• PROBLEM TO SOLVE: Transcribe each entry below exactly. Pictures do not go in the copy.

• PROVIDED INFORMATION:
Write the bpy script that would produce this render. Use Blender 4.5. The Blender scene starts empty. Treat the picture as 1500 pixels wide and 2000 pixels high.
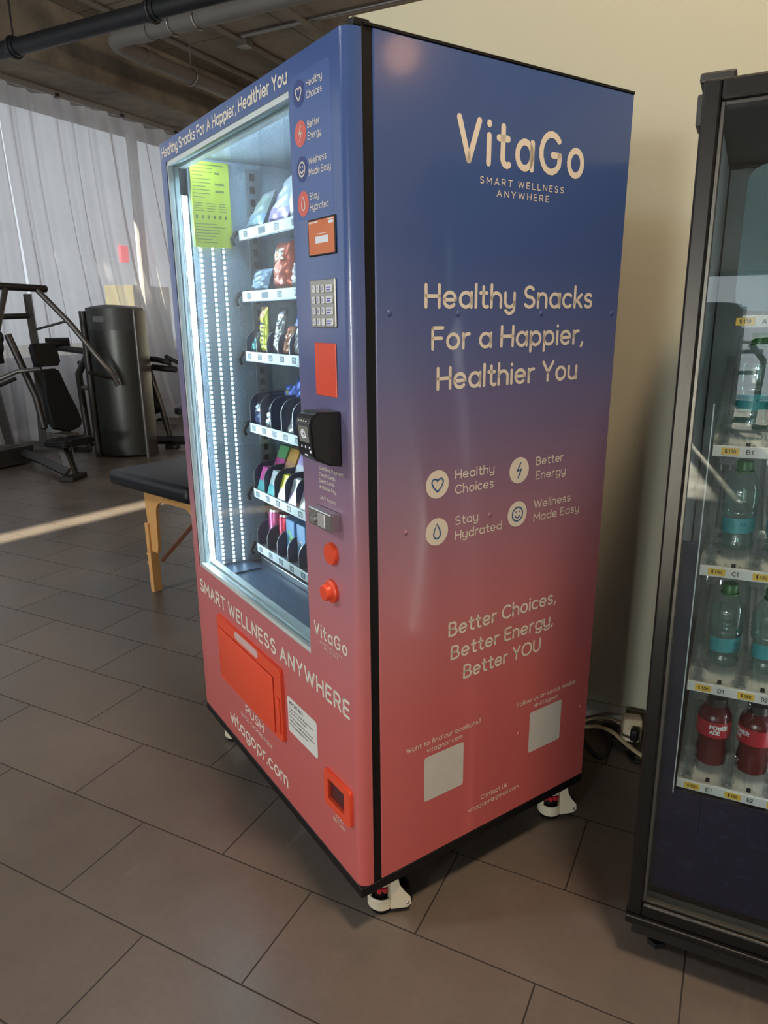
import bpy, bmesh, math, random
from mathutils import Vector, Matrix
R = math.radians
scene = bpy.context.scene
COL = scene.collection
random.seed(7)

# ------------------------------------------------------------------ camera
cam_d = bpy.data.cameras.new('camera'); cam = bpy.data.objects.new('camera', cam_d); COL.objects.link(cam)
cam_d.sensor_fit = 'AUTO'; cam_d.sensor_width = 36.0; cam_d.lens = 24.589; cam_d.clip_start = 0.02; cam_d.clip_end = 200
_r = Vector((0.8929358, 0.45010166, -0.00861144)); _u = Vector((-0.11344041, 0.24347824, 0.96324951)); _f = Vector((-0.43565691, 0.85914308, -0.26847015))
cam.matrix_world = Matrix(((_r.x, _u.x, -_f.x, 0.0), (_r.y, _u.y, -_f.y, 0.0), (_r.z, _u.z, -_f.z, 1.4659), (0, 0, 0, 1)))
scene.camera = cam
# ------------------------------------------------------------------ view, world, lights
scene.view_settings.view_transform = 'Standard'; scene.view_settings.look = 'None'
scene.view_settings.gamma = 1.0; scene.view_settings.use_curve_mapping = False
scene.view_settings.exposure = 0.0
scene.cycles.use_denoising = True
scene.cycles.max_bounces = 10; scene.cycles.diffuse_bounces = 4; scene.cycles.glossy_bounces = 4
scene.cycles.transparent_max_bounces = 24; scene.cycles.transmission_bounces = 6
scene.cycles.caustics_reflective = False; scene.cycles.caustics_refractive = False
scene.cycles.sample_clamp_indirect = 6.0
world = bpy.data.worlds.new('sky'); scene.world = world; world.use_nodes = True
_bg = world.node_tree.nodes['Background']
_bg.inputs[0].default_value = (0.88, 0.93, 1.0, 1); _bg.inputs[1].default_value = 1.05
SUN_TAN, SUN_DX = 0.30, 0.20
sun_d = bpy.data.lights.new('sun', 'SUN'); sun = bpy.data.objects.new('sun', sun_d); COL.objects.link(sun)
sun_d.energy = 46.0; sun_d.angle = R(0.5); sun_d.color = (1.0, 0.88, 0.66)
sun.rotation_euler = Vector((SUN_DX, 1.0, -SUN_TAN)).to_track_quat('-Z', 'Y').to_euler(); sun.location = (-4, -20, 9)
def area(name, loc, aim, sx, sy, power, color):
    d = bpy.data.lights.new(name, 'AREA'); o = bpy.data.objects.new(name, d); COL.objects.link(o)
    d.shape = 'RECTANGLE'; d.size = sx; d.size_y = sy; d.energy = power; d.color = color
    o.location = loc; o.rotation_euler = (Vector(aim) - Vector(loc)).to_track_quat('-Z', 'Y').to_euler()
    return o
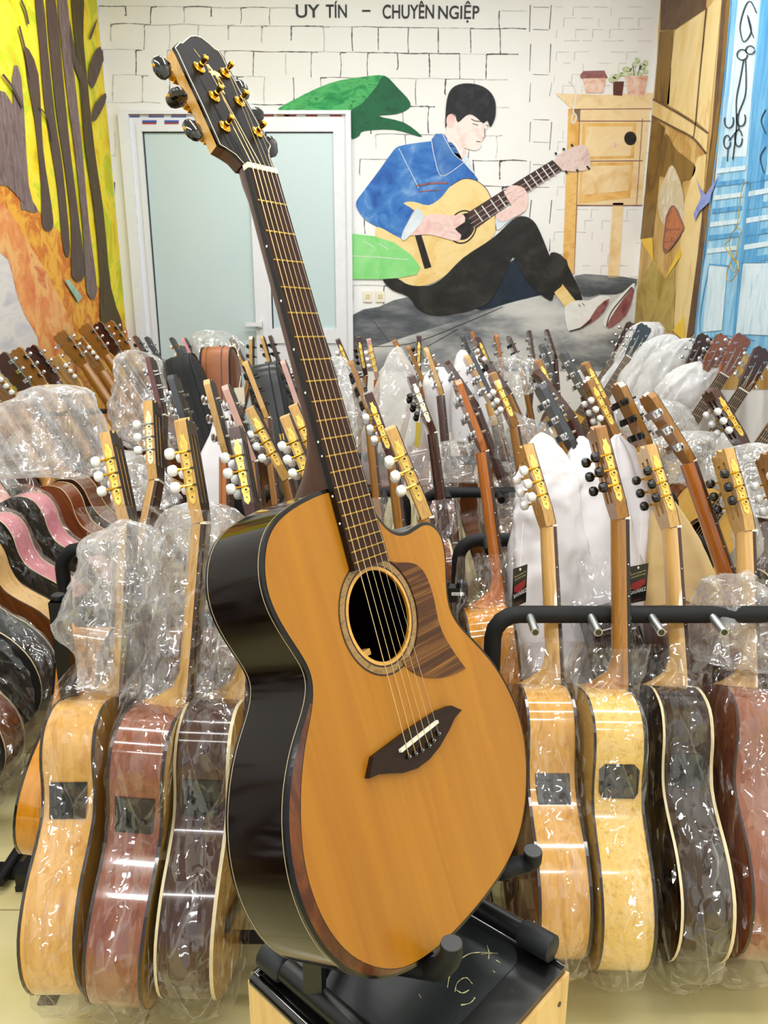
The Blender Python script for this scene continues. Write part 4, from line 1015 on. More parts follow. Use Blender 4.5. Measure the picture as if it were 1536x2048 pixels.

• TASK RESPONSE:
Write the bpy script that would produce this render. Use Blender 4.5. The Blender scene starts empty. Treat the picture as 1500 pixels wide and 2000 pixels high.
import bpy, bmesh, math, random
from mathutils import Vector, Matrix
R = math.radians
scene = bpy.context.scene
COL = scene.collection
random.seed(7)

# ------------------------------------------------------------------ camera
cam_d = bpy.data.cameras.new('camera'); cam = bpy.data.objects.new('camera', cam_d); COL.objects.link(cam)
cam_d.sensor_fit = 'AUTO'; cam_d.sensor_width = 36.0; cam_d.lens = 24.589; cam_d.clip_start = 0.02; cam_d.clip_end = 200
_r = Vector((0.8929358, 0.45010166, -0.00861144)); _u = Vector((-0.11344041, 0.24347824, 0.96324951)); _f = Vector((-0.43565691, 0.85914308, -0.26847015))
cam.matrix_world = Matrix(((_r.x, _u.x, -_f.x, 0.0), (_r.y, _u.y, -_f.y, 0.0), (_r.z, _u.z, -_f.z, 1.4659), (0, 0, 0, 1)))
scene.camera = cam
# ------------------------------------------------------------------ view, world, lights
scene.view_settings.view_transform = 'Standard'; scene.view_settings.look = 'None'
scene.view_settings.gamma = 1.0; scene.view_settings.use_curve_mapping = False
scene.view_settings.exposure = 0.0
scene.cycles.use_denoising = True
scene.cycles.max_bounces = 10; scene.cycles.diffuse_bounces = 4; scene.cycles.glossy_bounces = 4
scene.cycles.transparent_max_bounces = 24; scene.cycles.transmission_bounces = 6
scene.cycles.caustics_reflective = False; scene.cycles.caustics_refractive = False
scene.cycles.sample_clamp_indirect = 6.0
world = bpy.data.worlds.new('sky'); scene.world = world; world.use_nodes = True
_bg = world.node_tree.nodes['Background']
_bg.inputs[0].default_value = (0.88, 0.93, 1.0, 1); _bg.inputs[1].default_value = 1.05
SUN_TAN, SUN_DX = 0.30, 0.20
sun_d = bpy.data.lights.new('sun', 'SUN'); sun = bpy.data.objects.new('sun', sun_d); COL.objects.link(sun)
sun_d.energy = 46.0; sun_d.angle = R(0.5); sun_d.color = (1.0, 0.88, 0.66)
sun.rotation_euler = Vector((SUN_DX, 1.0, -SUN_TAN)).to_track_quat('-Z', 'Y').to_euler(); sun.location = (-4, -20, 9)
def area(name, loc, aim, sx, sy, power, color):
    d = bpy.data.lights.new(name, 'AREA'); o = bpy.data.objects.new(name, d); COL.objects.link(o)
    d.shape = 'RECTANGLE'; d.size = sx; d.size_y = sy; d.energy = power; d.color = color
    o.location = loc; o.rotation_euler = (Vector(aim) - Vector(loc)).to_track_quat('-Z', 'Y').to_euler()
    return o
The Blender Python script for this scene continues. Write part 4, from line 1015 on. More parts follow. Use Blender 4.5. Measure the picture as if it were 1536x2048 pixels.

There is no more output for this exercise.